Health Concerns Rising in the Black Community, Environmental Justice Leaders Condemn Trump Fuel-Economy Rollback

New policy shift undermines clean air progress and deepens economic and climate inequities

Black man pumping gas

Nationwide — In Black communities across the country, parents are witnessing their children struggle to breathe, feeling worried about their health and future. There are emergency room visits due to asthma attacks, and inhalers are more expensive than a tank of gas. Now, the Trump administration’s recent rollback of federal fuel-economy standards will pump even more pollution into neighborhoods that are already choking on emissions from highways and industrial facilities.

The policy locks families into years of higher gas costs and dirtier air while wealthy automakers protect their profits. Environmental justice advocates warn that it will hit frontline communities hardest and force Black families already bearing the brunt of pollution from highways, ports, and industrial facilities to choose between filling their gas tanks and filling their prescriptions, highlighting the injustice faced by vulnerable populations.

“Trump’s rollback of fuel-economy standards isn’t policy—it’s a subsidy for pollution, a costly giveaway to industries already choking our skies,” said Mustafa Santiago Ali, Senior Vice President of the National Wildlife Federation. “And as always, the bill comes due first in Black, Brown, and low-income communities whose lungs have become America’s dumping ground.”

While the administration claims the rollback will save automakers money, those savings won’t reach working families. Low-wealth families already spend 20% or more of their income on transportation compared to 12% for higher-income households. Used-car buyers will be stuck with less efficient vehicles as the policy slows the introduction of cleaner technology into the secondary market, where most low-income families buy vehicles.

The policy also threatens the clean energy economy. States and communities have invested billions in electric vehicle manufacturing, charging infrastructure, and clean transportation jobs—investments now undermined by federal policy, risking the livelihoods of workers and the future of sustainable development.

“As a lifelong educator and community advocate from a frontline community, I will not stand by while the EPA’s fuel-economy rollback jeopardizes our most vulnerable members of society, pregnant people and children, driving up preventable respiratory illnesses and forcing more students out of school,” said LaTricia Adams, Founder, CEO and President, Young, Gifted & Green. “This misguided decision also threatens the fast-growing EV market and the green jobs our neighborhoods need, leaving communities sicker and economically stalled. Americans deserve an EPA that actually does its job to protect taxpayers and families, not exposing us to more risks.”

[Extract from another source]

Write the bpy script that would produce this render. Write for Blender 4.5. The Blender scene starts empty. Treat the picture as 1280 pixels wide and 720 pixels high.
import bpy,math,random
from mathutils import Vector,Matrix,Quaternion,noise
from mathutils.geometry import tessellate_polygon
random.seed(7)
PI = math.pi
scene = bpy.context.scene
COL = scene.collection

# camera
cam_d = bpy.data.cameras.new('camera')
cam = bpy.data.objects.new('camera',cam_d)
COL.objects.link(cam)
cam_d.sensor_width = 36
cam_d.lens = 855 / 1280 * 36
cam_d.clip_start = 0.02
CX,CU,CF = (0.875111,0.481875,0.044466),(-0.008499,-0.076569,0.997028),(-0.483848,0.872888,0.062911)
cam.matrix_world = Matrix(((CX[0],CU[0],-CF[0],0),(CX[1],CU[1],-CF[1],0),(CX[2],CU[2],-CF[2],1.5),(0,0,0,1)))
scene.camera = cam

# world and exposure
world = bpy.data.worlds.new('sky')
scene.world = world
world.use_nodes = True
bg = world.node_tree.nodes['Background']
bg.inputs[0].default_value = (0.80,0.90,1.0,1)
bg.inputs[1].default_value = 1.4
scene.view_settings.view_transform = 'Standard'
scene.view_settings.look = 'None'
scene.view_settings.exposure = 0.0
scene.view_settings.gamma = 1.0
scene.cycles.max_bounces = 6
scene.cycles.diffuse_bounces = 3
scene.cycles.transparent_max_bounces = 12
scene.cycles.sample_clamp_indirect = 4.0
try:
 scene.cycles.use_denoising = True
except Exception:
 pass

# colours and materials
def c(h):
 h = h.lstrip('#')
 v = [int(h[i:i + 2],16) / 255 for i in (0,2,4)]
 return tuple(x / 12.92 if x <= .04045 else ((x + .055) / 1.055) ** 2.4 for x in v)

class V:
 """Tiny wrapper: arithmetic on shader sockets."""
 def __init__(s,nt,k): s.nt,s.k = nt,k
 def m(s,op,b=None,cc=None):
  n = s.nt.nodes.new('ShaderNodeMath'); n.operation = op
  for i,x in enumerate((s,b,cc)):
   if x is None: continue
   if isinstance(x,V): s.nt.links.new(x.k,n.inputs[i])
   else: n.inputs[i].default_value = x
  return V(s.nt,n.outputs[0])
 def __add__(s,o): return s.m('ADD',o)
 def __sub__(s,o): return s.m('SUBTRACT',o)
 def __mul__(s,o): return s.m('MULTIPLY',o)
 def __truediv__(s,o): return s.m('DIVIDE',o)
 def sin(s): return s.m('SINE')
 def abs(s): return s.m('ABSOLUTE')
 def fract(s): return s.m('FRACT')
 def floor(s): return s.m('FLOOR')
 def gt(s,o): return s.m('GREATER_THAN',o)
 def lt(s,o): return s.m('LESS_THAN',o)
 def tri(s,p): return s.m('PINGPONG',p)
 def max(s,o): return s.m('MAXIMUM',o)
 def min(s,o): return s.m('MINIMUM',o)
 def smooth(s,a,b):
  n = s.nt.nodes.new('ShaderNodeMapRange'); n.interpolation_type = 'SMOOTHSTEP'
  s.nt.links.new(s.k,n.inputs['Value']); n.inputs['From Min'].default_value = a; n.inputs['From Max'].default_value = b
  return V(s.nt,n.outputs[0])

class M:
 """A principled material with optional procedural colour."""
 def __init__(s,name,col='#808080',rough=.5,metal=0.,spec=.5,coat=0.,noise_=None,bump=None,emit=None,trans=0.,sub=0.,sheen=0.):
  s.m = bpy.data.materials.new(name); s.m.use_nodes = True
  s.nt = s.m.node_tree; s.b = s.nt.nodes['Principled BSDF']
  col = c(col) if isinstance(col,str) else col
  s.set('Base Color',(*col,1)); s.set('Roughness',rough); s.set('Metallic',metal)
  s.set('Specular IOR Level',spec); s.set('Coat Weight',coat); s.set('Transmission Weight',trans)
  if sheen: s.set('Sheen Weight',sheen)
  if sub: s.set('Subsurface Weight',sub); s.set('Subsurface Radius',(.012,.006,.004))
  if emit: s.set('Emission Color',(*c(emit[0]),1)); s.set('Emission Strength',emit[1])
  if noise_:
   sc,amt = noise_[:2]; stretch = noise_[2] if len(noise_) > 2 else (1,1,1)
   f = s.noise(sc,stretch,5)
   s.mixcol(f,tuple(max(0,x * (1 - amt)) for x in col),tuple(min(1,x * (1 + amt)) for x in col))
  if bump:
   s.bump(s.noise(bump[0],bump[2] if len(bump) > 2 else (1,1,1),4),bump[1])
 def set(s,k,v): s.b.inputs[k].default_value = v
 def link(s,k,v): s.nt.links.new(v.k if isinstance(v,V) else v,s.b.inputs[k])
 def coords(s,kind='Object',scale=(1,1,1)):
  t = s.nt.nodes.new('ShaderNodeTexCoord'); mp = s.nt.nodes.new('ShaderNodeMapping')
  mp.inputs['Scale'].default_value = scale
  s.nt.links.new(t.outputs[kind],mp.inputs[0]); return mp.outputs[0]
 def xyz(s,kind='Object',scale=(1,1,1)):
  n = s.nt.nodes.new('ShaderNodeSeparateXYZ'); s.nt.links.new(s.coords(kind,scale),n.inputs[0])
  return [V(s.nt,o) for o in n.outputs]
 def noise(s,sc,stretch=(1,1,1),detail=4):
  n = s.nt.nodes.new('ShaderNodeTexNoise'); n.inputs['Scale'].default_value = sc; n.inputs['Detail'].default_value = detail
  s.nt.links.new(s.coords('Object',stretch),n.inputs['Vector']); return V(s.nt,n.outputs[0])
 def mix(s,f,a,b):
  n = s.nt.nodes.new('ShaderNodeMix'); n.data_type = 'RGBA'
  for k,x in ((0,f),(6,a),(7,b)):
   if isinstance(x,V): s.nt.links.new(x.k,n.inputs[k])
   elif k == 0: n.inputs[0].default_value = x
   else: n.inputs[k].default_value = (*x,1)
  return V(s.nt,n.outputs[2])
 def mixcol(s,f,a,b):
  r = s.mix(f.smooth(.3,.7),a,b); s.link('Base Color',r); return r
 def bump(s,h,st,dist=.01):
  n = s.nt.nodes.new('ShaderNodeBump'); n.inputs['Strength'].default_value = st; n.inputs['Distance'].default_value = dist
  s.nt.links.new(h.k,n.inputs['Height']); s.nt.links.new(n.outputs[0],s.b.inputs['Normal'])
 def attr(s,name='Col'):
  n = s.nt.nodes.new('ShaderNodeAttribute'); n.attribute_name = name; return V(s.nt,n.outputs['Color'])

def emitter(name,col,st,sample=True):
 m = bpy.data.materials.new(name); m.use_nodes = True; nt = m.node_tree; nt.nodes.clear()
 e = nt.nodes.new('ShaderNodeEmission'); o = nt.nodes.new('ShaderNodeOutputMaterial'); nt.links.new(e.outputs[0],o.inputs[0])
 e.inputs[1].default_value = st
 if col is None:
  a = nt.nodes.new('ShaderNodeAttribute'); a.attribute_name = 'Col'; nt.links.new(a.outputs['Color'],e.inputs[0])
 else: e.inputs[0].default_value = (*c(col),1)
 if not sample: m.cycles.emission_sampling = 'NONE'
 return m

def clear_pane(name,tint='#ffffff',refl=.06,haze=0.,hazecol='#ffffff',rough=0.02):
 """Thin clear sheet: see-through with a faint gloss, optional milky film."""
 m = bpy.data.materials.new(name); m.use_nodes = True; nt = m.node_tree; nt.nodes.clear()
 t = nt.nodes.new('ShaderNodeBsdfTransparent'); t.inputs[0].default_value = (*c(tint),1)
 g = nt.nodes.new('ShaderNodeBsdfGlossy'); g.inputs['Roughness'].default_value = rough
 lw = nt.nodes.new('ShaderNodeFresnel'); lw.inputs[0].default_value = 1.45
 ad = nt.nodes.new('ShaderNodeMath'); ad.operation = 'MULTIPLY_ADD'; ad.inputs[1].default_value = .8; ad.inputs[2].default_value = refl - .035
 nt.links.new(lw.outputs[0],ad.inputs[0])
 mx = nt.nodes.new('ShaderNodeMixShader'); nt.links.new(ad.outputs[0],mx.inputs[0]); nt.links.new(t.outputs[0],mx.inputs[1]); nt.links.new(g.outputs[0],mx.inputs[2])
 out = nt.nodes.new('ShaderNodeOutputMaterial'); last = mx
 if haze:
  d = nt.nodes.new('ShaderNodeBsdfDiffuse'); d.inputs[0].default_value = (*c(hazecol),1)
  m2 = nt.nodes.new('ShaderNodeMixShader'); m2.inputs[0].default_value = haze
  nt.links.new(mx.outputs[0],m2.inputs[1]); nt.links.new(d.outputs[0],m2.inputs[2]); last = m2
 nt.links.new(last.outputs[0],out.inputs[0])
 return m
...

Black communities are disproportionately located near highways and pollution sources. Studies in California find that Black and brown communities are exposed to substantially more particulate pollution than white communities. Weaker fuel standards mean more tailpipe emissions flowing directly into neighborhoods already struggling with the country’s worst air quality.

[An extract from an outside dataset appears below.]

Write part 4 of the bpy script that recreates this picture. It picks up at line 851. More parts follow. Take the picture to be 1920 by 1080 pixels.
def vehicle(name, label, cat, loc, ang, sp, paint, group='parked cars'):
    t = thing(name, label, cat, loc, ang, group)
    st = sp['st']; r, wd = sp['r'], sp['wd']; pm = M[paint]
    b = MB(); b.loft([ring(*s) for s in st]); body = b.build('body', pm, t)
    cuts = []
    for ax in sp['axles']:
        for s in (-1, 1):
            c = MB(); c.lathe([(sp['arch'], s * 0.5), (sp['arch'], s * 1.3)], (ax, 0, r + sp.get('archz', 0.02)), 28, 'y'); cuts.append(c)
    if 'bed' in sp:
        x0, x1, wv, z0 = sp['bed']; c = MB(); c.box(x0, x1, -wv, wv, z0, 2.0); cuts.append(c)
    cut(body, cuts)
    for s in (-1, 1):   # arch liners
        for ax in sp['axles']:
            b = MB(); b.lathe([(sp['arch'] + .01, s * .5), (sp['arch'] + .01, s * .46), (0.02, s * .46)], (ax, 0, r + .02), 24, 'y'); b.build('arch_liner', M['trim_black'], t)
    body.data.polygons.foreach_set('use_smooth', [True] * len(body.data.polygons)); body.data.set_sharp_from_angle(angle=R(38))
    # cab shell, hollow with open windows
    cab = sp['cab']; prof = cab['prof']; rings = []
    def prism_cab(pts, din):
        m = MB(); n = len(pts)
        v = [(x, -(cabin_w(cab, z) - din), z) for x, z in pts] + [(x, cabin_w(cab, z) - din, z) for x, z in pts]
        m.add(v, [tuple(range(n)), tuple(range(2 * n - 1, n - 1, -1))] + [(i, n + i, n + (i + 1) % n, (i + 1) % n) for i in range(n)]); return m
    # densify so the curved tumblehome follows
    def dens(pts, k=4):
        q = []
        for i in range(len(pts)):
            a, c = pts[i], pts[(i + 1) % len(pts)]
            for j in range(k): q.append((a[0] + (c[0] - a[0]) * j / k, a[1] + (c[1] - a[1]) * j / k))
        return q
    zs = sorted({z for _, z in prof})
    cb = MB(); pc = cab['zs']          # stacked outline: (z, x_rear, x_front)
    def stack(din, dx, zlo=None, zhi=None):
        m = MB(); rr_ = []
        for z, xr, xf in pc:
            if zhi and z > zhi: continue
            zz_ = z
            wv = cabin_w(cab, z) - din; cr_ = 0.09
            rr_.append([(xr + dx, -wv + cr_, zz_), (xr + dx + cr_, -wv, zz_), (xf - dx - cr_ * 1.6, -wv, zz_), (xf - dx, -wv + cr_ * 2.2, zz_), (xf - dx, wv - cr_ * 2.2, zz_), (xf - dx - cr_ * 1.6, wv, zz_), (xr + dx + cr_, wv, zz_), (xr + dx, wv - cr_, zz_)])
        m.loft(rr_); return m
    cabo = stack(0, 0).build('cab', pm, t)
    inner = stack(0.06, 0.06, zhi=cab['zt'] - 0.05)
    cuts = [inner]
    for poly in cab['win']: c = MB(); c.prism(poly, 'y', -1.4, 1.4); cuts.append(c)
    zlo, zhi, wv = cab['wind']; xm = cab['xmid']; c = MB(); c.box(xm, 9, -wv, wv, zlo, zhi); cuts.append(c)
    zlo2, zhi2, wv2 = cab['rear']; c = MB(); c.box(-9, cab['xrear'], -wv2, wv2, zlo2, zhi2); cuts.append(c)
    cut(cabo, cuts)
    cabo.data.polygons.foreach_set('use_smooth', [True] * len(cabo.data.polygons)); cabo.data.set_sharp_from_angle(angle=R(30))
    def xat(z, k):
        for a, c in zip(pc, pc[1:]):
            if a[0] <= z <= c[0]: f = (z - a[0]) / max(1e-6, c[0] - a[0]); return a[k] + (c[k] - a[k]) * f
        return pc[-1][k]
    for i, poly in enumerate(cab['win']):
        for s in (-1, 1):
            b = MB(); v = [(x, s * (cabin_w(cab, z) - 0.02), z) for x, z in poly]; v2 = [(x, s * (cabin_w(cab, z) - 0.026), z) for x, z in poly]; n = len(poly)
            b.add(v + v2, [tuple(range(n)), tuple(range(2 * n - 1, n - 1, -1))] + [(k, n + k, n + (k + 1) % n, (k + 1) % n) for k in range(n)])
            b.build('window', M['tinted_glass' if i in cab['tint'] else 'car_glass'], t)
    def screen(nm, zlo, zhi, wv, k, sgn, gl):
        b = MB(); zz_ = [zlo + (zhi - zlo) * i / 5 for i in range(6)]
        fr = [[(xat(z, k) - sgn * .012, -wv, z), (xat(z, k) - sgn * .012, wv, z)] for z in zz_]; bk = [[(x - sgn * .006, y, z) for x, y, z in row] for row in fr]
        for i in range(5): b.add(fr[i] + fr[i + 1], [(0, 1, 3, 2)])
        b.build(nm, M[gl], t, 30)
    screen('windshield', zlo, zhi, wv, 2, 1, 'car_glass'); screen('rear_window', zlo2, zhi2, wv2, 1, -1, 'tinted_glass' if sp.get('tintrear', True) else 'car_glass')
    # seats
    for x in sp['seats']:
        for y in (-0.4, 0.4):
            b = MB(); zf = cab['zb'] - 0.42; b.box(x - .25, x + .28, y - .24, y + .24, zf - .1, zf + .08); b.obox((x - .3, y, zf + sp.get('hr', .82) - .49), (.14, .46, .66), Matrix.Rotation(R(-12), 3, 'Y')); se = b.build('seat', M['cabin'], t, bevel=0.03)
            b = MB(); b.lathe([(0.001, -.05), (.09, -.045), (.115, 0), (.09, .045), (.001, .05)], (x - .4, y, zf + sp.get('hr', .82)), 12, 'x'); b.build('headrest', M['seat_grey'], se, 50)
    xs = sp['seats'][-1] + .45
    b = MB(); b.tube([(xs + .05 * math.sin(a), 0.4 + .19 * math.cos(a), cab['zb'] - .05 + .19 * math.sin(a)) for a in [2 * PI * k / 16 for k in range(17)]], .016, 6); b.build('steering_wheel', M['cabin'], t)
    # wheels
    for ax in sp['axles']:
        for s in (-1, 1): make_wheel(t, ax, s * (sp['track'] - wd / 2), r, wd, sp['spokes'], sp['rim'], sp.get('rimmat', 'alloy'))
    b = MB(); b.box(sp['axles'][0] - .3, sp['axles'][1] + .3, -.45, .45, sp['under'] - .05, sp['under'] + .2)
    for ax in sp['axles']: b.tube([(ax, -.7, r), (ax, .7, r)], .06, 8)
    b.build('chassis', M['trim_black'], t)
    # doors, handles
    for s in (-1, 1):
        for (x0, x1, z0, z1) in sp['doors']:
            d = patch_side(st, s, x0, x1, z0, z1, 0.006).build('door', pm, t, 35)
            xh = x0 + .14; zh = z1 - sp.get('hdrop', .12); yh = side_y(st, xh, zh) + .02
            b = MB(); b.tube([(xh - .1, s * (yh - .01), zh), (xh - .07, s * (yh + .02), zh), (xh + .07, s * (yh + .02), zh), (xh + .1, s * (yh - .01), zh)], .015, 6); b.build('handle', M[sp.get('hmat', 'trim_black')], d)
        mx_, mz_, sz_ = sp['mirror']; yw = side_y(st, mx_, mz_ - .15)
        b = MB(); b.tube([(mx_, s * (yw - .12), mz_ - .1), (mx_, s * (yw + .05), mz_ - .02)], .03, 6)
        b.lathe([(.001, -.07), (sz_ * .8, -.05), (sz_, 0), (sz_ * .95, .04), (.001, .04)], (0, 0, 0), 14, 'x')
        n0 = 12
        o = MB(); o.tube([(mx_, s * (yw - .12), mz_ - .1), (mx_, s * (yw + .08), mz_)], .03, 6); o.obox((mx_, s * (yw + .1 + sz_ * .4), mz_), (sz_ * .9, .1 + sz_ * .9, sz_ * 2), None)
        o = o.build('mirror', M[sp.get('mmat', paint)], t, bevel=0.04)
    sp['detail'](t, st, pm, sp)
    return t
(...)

“Rolling back fuel efficiency standards isn’t pro-consumer — it’s pro-polluter. It saddles Americans with worse climate change impacts and forces them to pay more for fuel at the pump at a time that they can least afford it,” said Margie Alt, Director of the Climate Action Campaign (CAC).

Black faith leaders stressed that the rollback is not only a policy failure, but a moral one for communities of faith.

“Our faith in a new world is rooted in clean, renewable energy and lower costs for our communities, not in sacrificing families on the twin altars of profitability and greed,” said Rev. Leo Woodberry of New Alpha Community Development Corporation. “If we don’t move from a selfish consumer-based economy now, our Black children and grandchildren will have no real hope for a better world tomorrow.”

Together, faith leaders are calling on congregations and communities to stand up for clean air, climate justice, and community health.

“Black communities in this country have fought too hard for clean air and climate justice to allow this administration to sacrifice our future,” stated Dr. Ambrose Carroll Sr., senior pastor of Renewal Worship Center in Oakland and founder of Green The Church. “We are urging everyone to stand with us as we fight for our children’s future and our communities’ health. We will continue to oppose this rollback.”